[Start]

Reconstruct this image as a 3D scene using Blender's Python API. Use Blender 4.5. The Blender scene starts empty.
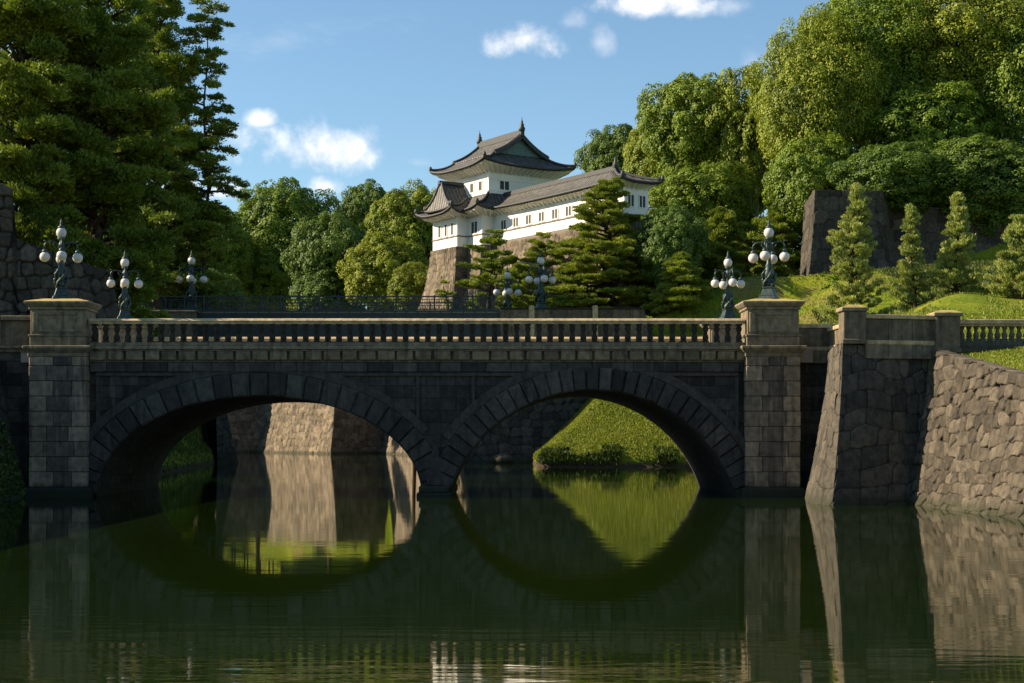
import bpy, math, random
import numpy as np
from mathutils import Vector

# ------------------------------------------------------------------ camera, world, sun, exposure
scene = bpy.context.scene
col = scene.collection
CAM_H, CAM_D, FPX = 3.05, 75.0, 1500.0
cam_d = bpy.data.cameras.new("camera")
cam = bpy.data.objects.new("camera", cam_d)
col.objects.link(cam)
cam.location = (0, -CAM_D, CAM_H)
cam.rotation_euler = (math.radians(90), 0, 0)
cam_d.sensor_width = 36.0
cam_d.lens = FPX / 1024 * 36.0
cam_d.shift_x = 20 / 1024
cam_d.shift_y = 94.5 / 1024
cam_d.clip_start = 0.5
cam_d.clip_end = 6000
scene.camera = cam

SUN_EL, SUN_AZ = math.radians(31), math.radians(86)      # azimuth measured from +Y towards -X
TO_SUN = Vector((-math.sin(SUN_AZ) * math.cos(SUN_EL), math.cos(SUN_AZ) * math.cos(SUN_EL), math.sin(SUN_EL)))
sun_d = bpy.data.lights.new("sun", 'SUN')
sun_d.energy = 5.0
sun_d.angle = math.radians(0.5)
sun_d.color = (1.0, 0.84, 0.62)
sun = bpy.data.objects.new("sun", sun_d)
col.objects.link(sun)
sun.location = (-60, 40, 80)
sun.rotation_euler = TO_SUN.to_track_quat('Z', 'Y').to_euler()

scene.view_settings.view_transform = 'Standard'
scene.view_settings.look = 'None'
scene.view_settings.exposure = 1.14
scene.view_settings.gamma = 1.0
scene.view_settings.use_curve_mapping = False
scene.cycles.max_bounces = 6
scene.cycles.diffuse_bounces = 2
scene.cycles.glossy_bounces = 3
scene.cycles.transmission_bounces = 4
scene.cycles.transparent_max_bounces = 8

def at(px, py, Y):
    s = (Y + CAM_D) / FPX
    return Vector(((px - 492) * s, Y, CAM_H - (py - 436) * s))

world = bpy.data.worlds.new("World")
scene.world = world
world.use_nodes = True
wt = world.node_tree
wt.nodes.clear()

class G:
    """tiny node-graph helper"""
    def __init__(self, tree): self.t = tree
    def n(self, typ, **kw):
        nd = self.t.nodes.new(typ)
        for k, v in kw.items(): setattr(nd, k, v)
        return nd
    def put(self, sock, v):
        if isinstance(v, bpy.types.NodeSocket): self.t.links.new(v, sock)
        elif v is not None:
            if sock.type == 'RGBA' and len(v) == 3: v = (*v, 1)
            sock.default_value = v
    def m(self, op, a, b=None, c=None, clamp=False):
        nd = self.n('ShaderNodeMath', operation=op, use_clamp=clamp)
        for s, v in zip(nd.inputs, (a, b, c)): self.put(s, v)
        return nd.outputs[0]
    def vm(self, op, a, b=None):
        nd = self.n('ShaderNodeVectorMath', operation=op)
        self.put(nd.inputs[0], a)
        if op == 'SCALE': self.put(nd.inputs['Scale'], b)
        elif b is not None: self.put(nd.inputs[1], b)
        return nd.outputs['Value'] if op in ('DOT_PRODUCT', 'LENGTH') else nd.outputs[0]
    def noise(self, vec, scale, detail=4, rough=0.55, dist=0.0, out='Fac'):
        nd = self.n('ShaderNodeTexNoise')
        self.put(nd.inputs['Vector'], vec); nd.inputs['Scale'].default_value = scale
        nd.inputs['Detail'].default_value = detail; nd.inputs['Roughness'].default_value = rough
        nd.inputs['Distortion'].default_value = dist
        return nd.outputs[out]
    def mix(self, fac, a, b, blend='MIX'):
        nd = self.n('ShaderNodeMix', data_type='RGBA', blend_type=blend)
        self.put(nd.inputs['Factor'], fac); self.put(nd.inputs['A'], a); self.put(nd.inputs['B'], b)
        return nd.outputs['Result']
    def mixf(self, fac, a, b):
        nd = self.n('ShaderNodeMix', data_type='FLOAT')
        self.put(nd.inputs['Factor'], fac); self.put(nd.inputs['A'], a); self.put(nd.inputs['B'], b)
        return nd.outputs['Result']
    def ramp(self, fac, lo, hi, a=0.0, b=1.0):
        nd = self.n('ShaderNodeMapRange', interpolation_type='SMOOTHSTEP')
        self.put(nd.inputs['Value'], fac)
        for k, v in (('From Min', lo), ('From Max', hi), ('To Min', a), ('To Max', b)): self.put(nd.inputs[k], v)
        return nd.outputs['Result']
    def mapping(self, vec, scale=(1, 1, 1), loc=(0, 0, 0)):
        nd = self.n('ShaderNodeMapping'); self.put(nd.inputs['Vector'], vec)
        nd.inputs['Scale'].default_value = scale; nd.inputs['Location'].default_value = loc
        return nd.outputs[0]
    def sep(self, vec):
        nd = self.n('ShaderNodeSeparateXYZ'); self.put(nd.inputs[0], vec); return nd.outputs
    def comb(self, x, y, z):
        nd = self.n('ShaderNodeCombineXYZ')
        for s, v in zip(nd.inputs, (x, y, z)): self.put(s, v)
        return nd.outputs[0]
    def bump(self, h, strength=0.5, dist=0.05, normal=None):
        nd = self.n('ShaderNodeBump'); nd.inputs['Strength'].default_value = strength
        nd.inputs['Distance'].default_value = dist; self.put(nd.inputs['Height'], h)
        if normal is not None: self.put(nd.inputs['Normal'], normal)
        return nd.outputs[0]

def build_world():
    g = G(wt)
    sky = g.n('ShaderNodeTexSky', sky_type='NISHITA')
    sky.sun_disc = False
    sky.sun_elevation = SUN_EL
    sky.sun_rotation = -SUN_AZ
    sky.altitude = 100
    sky.air_density = 1.0
    sky.dust_density = 0.3
    sky.ozone_density = 3.0
    d = g.vm('NORMALIZE', g.n('ShaderNodeTexCoord').outputs['Generated'])
    # fair-weather cumulus: (px, py, half width, half height, density) seen from the bridge
    clouds = [(336, 152, 74, 31, 1.0), (518, 40, 64, 25, 1.0), (650, 4, 74, 18, .95), (222, 194, 30, 14, 1.0),
              (324, 186, 20, 12, .9), (262, 119, 17, 10, .7), (572, 22, 20, 20, .45), (600, 40, 14, 18, .35),
              (420, 163, 40, 9, .3), (735, 6, 24, 14, .4), (755, 62, 18, 20, .25), (170, 190, 60, 20, .7)]
    n1 = g.noise(d, 21, 7, .58)
    n2 = g.noise(g.mapping(d, (1, 1, 1.6)), 9, 3, .5)
    mask = None
    for px, py, w, h, dens in clouds:
        c = (at(px, py, FPX - CAM_D) - Vector((0, -CAM_D, CAM_H))).normalized()
        r = c.cross(Vector((0, 0, 1))).normalized(); u = r.cross(c)
        a = g.m('DIVIDE', g.vm('DOT_PRODUCT', d, tuple(r)), w / FPX)
        b = g.m('DIVIDE', g.vm('DOT_PRODUCT', d, tuple(u)), h / FPX)
        # flatter below than above
        b = g.m('MULTIPLY', b, g.mixf(g.m('LESS_THAN', b, 0.0), 1.0, 1.35))
        f = g.m('ADD', g.m('MULTIPLY', a, a), g.m('MULTIPLY', b, b))
        front = g.m('GREATER_THAN', g.vm('DOT_PRODUCT', d, tuple(c)), 0.0)
        f = g.m('SUBTRACT', g.m('ADD', 1.05, g.m('MULTIPLY', g.m('SUBTRACT', n1, 0.5), 3.6)), g.m('SQRT', f))
        f = g.m('MULTIPLY', g.m('MULTIPLY', g.ramp(f, -.05, 1.05), dens), front)
        mask = f if mask is None else g.m('MAXIMUM', mask, f)
    # thin scattered haze of cloud elsewhere in the sky
    wisps = g.m('MULTIPLY', g.ramp(g.noise(g.mapping(d, (1, 1, 2.5)), 7, 8, .62), .60, .85), 0.22)
    mask = g.m('MAXIMUM', mask, wisps)
    shade = g.ramp(n1, 0.35, 0.62)
    ccol = g.mix(shade, (3.9, 4.2, 4.7), (6.4, 6.2, 6.0))
    ccol = g.mix(1.0, ccol, (CLOUD, CLOUD, CLOUD), 'MULTIPLY')
    skyc = g.mix(1.0, sky.outputs[0], SKYTINT, 'MULTIPLY')
    out = g.mix(g.m('MULTIPLY', mask, .93), skyc, ccol)
    bg = g.n('ShaderNodeBackground')
    g.put(bg.inputs['Color'], out)
    bg.inputs['Strength'].default_value = 0.1
    g.put(g.n('ShaderNodeOutputWorld').inputs['Surface'], bg.outputs[0])
CLOUD = 1.0
SKYTINT = (0.73, 0.79, 0.755)
build_world()

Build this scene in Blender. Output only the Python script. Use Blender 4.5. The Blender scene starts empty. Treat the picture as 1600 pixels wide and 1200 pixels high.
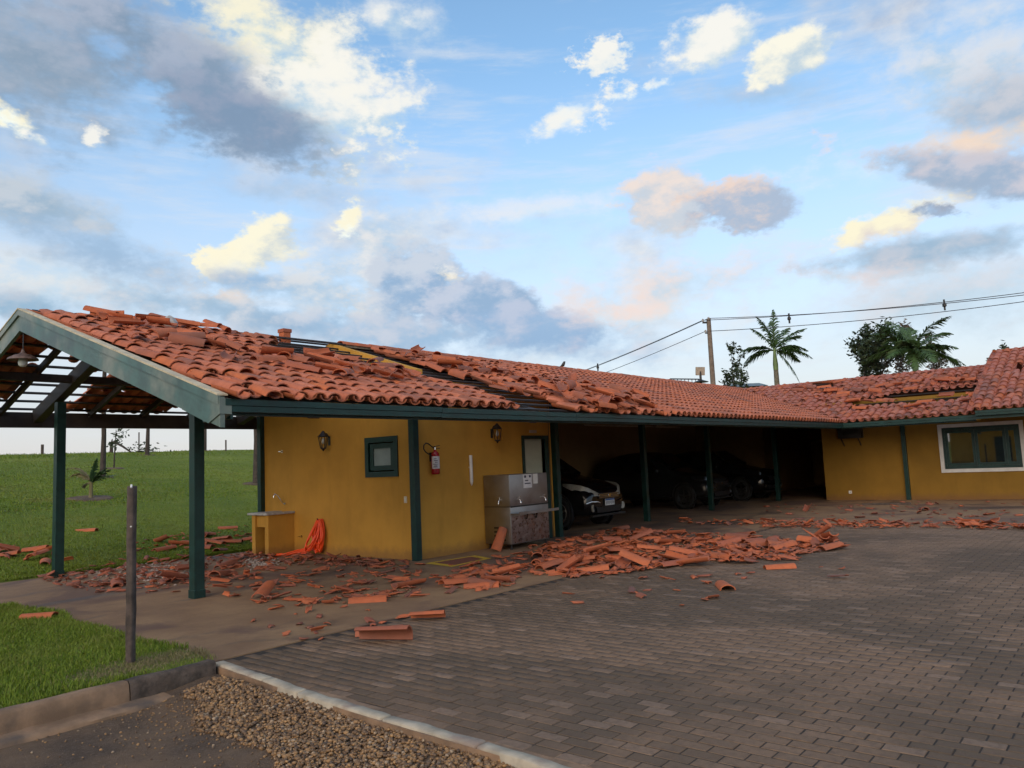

[End]

Reproduce, word for word, every line from the start of the records down to and including the line with "from mathutils import Vector"; skip the pictures.

Full output:
Reconstruct this image as a 3D scene using Blender's Python API. Use Blender 4.5. The Blender scene starts empty.
import bpy, math, random
import numpy as np
from mathutils import Vector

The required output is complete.